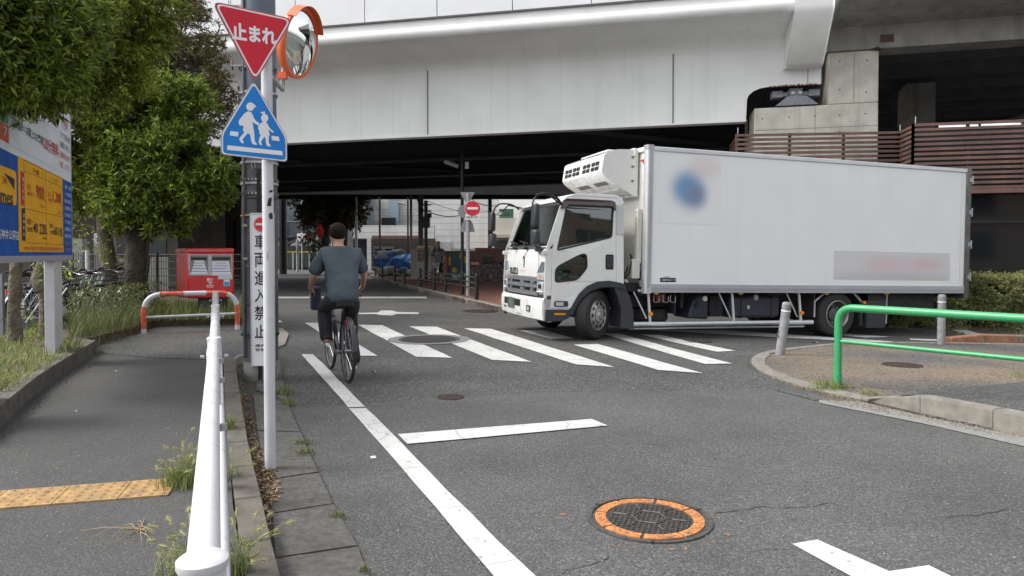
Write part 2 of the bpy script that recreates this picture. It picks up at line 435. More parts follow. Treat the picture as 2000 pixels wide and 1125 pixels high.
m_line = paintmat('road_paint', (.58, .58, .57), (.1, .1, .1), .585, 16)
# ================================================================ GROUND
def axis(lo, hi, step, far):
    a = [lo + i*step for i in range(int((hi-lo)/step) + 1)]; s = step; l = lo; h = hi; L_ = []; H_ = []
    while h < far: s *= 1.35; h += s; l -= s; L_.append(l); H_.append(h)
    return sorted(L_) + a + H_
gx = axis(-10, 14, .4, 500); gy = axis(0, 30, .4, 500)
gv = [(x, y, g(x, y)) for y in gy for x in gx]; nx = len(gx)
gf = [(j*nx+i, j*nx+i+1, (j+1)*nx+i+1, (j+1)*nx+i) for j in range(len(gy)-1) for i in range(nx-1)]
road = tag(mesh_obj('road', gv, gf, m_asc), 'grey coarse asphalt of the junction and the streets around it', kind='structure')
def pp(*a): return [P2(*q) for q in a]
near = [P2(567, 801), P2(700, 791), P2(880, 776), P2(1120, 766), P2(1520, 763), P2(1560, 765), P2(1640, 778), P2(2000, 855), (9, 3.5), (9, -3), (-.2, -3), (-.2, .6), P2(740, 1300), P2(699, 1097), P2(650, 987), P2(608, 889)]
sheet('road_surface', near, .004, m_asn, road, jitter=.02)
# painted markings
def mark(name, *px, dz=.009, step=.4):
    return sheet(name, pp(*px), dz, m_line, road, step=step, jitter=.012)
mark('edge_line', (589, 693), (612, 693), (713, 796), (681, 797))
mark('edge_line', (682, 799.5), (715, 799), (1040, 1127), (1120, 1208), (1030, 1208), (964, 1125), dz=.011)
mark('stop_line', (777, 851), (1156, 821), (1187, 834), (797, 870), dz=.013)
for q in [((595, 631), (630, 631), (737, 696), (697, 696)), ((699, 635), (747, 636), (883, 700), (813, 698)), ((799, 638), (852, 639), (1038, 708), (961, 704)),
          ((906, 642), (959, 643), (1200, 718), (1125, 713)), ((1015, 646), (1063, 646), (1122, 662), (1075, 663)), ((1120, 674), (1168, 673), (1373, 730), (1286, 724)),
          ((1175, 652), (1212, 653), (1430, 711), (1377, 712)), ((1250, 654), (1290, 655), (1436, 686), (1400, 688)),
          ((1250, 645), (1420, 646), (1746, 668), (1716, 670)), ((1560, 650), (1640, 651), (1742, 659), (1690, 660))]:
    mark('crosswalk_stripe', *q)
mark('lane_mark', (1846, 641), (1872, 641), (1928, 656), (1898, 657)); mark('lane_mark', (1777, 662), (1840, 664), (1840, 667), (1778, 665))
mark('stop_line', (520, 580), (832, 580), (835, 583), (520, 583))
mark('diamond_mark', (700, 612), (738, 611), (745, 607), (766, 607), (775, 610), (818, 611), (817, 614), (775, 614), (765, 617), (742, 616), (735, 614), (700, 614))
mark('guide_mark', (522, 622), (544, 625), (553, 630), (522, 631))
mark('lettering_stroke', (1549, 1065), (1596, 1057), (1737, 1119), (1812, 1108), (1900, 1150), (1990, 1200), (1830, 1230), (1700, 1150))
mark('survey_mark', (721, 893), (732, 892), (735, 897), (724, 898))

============

▸ Required work
Transcribe all the data word for word; the images stay out.

▸ Output of the exercise
Write part 2 of the bpy script that recreates this picture. It picks up at line 435. More parts follow. Treat the picture as 2000 pixels wide and 1125 pixels high.
m_line = paintmat('road_paint', (.58, .58, .57), (.1, .1, .1), .585, 16)
# ================================================================ GROUND
def axis(lo, hi, step, far):
    a = [lo + i*step for i in range(int((hi-lo)/step) + 1)]; s = step; l = lo; h = hi; L_ = []; H_ = []
    while h < far: s *= 1.35; h += s; l -= s; L_.append(l); H_.append(h)
    return sorted(L_) + a + H_
gx = axis(-10, 14, .4, 500); gy = axis(0, 30, .4, 500)
gv = [(x, y, g(x, y)) for y in gy for x in gx]; nx = len(gx)
gf = [(j*nx+i, j*nx+i+1, (j+1)*nx+i+1, (j+1)*nx+i) for j in range(len(gy)-1) for i in range(nx-1)]
road = tag(mesh_obj('road', gv, gf, m_asc), 'grey coarse asphalt of the junction and the streets around it', kind='structure')
def pp(*a): return [P2(*q) for q in a]
near = [P2(567, 801), P2(700, 791), P2(880, 776), P2(1120, 766), P2(1520, 763), P2(1560, 765), P2(1640, 778), P2(2000, 855), (9, 3.5), (9, -3), (-.2, -3), (-.2, .6), P2(740, 1300), P2(699, 1097), P2(650, 987), P2(608, 889)]
sheet('road_surface', near, .004, m_asn, road, jitter=.02)
# painted markings
def mark(name, *px, dz=.009, step=.4):
    return sheet(name, pp(*px), dz, m_line, road, step=step, jitter=.012)
mark('edge_line', (589, 693), (612, 693), (713, 796), (681, 797))
mark('edge_line', (682, 799.5), (715, 799), (1040, 1127), (1120, 1208), (1030, 1208), (964, 1125), dz=.011)
mark('stop_line', (777, 851), (1156, 821), (1187, 834), (797, 870), dz=.013)
for q in [((595, 631), (630, 631), (737, 696), (697, 696)), ((699, 635), (747, 636), (883, 700), (813, 698)), ((799, 638), (852, 639), (1038, 708), (961, 704)),
          ((906, 642), (959, 643), (1200, 718), (1125, 713)), ((1015, 646), (1063, 646), (1122, 662), (1075, 663)), ((1120, 674), (1168, 673), (1373, 730), (1286, 724)),
          ((1175, 652), (1212, 653), (1430, 711), (1377, 712)), ((1250, 654), (1290, 655), (1436, 686), (1400, 688)),
          ((1250, 645), (1420, 646), (1746, 668), (1716, 670)), ((1560, 650), (1640, 651), (1742, 659), (1690, 660))]:
    mark('crosswalk_stripe', *q)
mark('lane_mark', (1846, 641), (1872, 641), (1928, 656), (1898, 657)); mark('lane_mark', (1777, 662), (1840, 664), (1840, 667), (1778, 665))
mark('stop_line', (520, 580), (832, 580), (835, 583), (520, 583))
mark('diamond_mark', (700, 612), (738, 611), (745, 607), (766, 607), (775, 610), (818, 611), (817, 614), (775, 614), (765, 617), (742, 616), (735, 614), (700, 614))
mark('guide_mark', (522, 622), (544, 625), (553, 630), (522, 631))
mark('lettering_stroke', (1549, 1065), (1596, 1057), (1737, 1119), (1812, 1108), (1900, 1150), (1990, 1200), (1830, 1230), (1700, 1150))
mark('survey_mark', (721, 893), (732, 892), (735, 897), (724, 898))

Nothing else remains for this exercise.